News from the Honolulu Rail Transit Project - Take a Walk through HART's State-of-the-Art Railcars
The Honolulu Rail Transit Project is abuzz with activity! All 20 miles of the alignment are seeing varying degrees of construction work, from station construction in the west to utility relocation work near the Project's final stop at Ala Moana. Rail construction is forging ahead.
HART has recently accepted its sixth trainset out of the 20 four-car trainsets that it has ordered.

Honolulu Transit | Flickr -- pictures of its progress. HART also released videos of its progress every now and then, like this one: Construction Progress Video - Dec 2018 To get an overall view, go to a map like Route Map

The line's west end is at East Kapolei, and it goes northeastward, then southeastward and southward around Pearl Harbor, that infamously-attacked naval base. It then goes eastward, then southeastward to its east end, at Ala Moana.

From that December 2018 video, the tracks are in place and the stations under construction from East Kapolei to Pearlridge, and at Pearlridge, the station construction is not as far as for the others, with the platforms still being under construction. At Aloha Stadium, all we see of the stations is the beginnings of the platforms. Beyond that, the trackway ends, and what is next is a line of trackway-support columns. It goes through Pearl Harbor and Airport stations, and we find them under construction along the way.
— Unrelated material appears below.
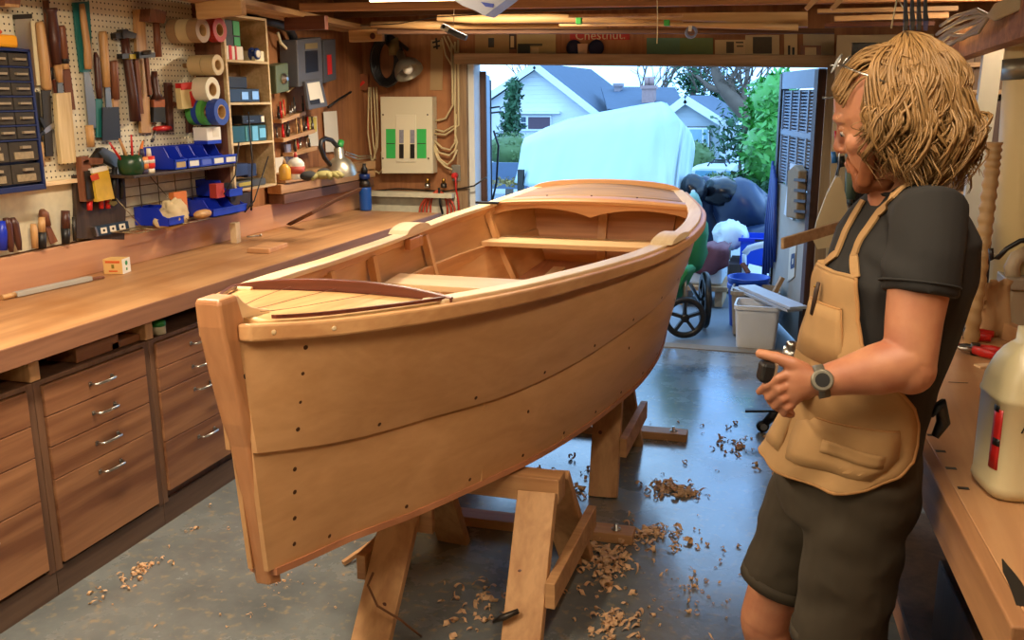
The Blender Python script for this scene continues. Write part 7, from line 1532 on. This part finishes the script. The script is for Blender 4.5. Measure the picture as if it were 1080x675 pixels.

The video ends at Lagoon Drive, where construction has recently started.

Some of the stations (1m and 2m in the video) has what looks like posts and wall segments on the train sides of the platforms. I suspected that those are for platform doors, and when I checked on Station Design and Features, I found that that is indeed the case.
  by electricron
 
Oahu's topology favors rail transit as a means to move large numbers of people around a circular corridor. H1 is squeezed between Pearl Harbor and Mountains - a natural chokepoint - which is why it is so congested.

Whereas automated elevated trains are in use world wide, I''m not so sure Honolulu had a large enough economy and tax base to support one. I'm pretty sure a manned elevated train would have been cheaper to build - but who knows which would be cheaper to maintain over many years? So I can't argue with what they decided to build.

But most transit agencies build lines away from downtown and not towards it - just the opposite of what Honolulu is doing. Why? Because when building lines in segments, sequentially, as everyone builds these things, the first segment is serving the largest destination from the start. As Honolulu has found out, the naysayers (there is always some of them) will state that the first segment is a line to nowhere from nowhere. And they will be right because HART didn't include downtown in the first segment.

HART's initial managers knew this would happen 10-15 years ago when they made the decision to build the first segment in the styx, they knew the local political support was behind them and that Honolulu would find a way to complete the project.

It is unfortunate the project's costs has soared so high. But that is the usually the case when the ultimate managers, in this case the City of Honolulu, are not familiar of what they are doing and managing a huge construction project for the first time. They let the foxes into the chicken coop.

Let's hope HART has learned lessons to date and can now finish this project on the new time line. The citizens of Honolulu deserve as good a transit system they can afford.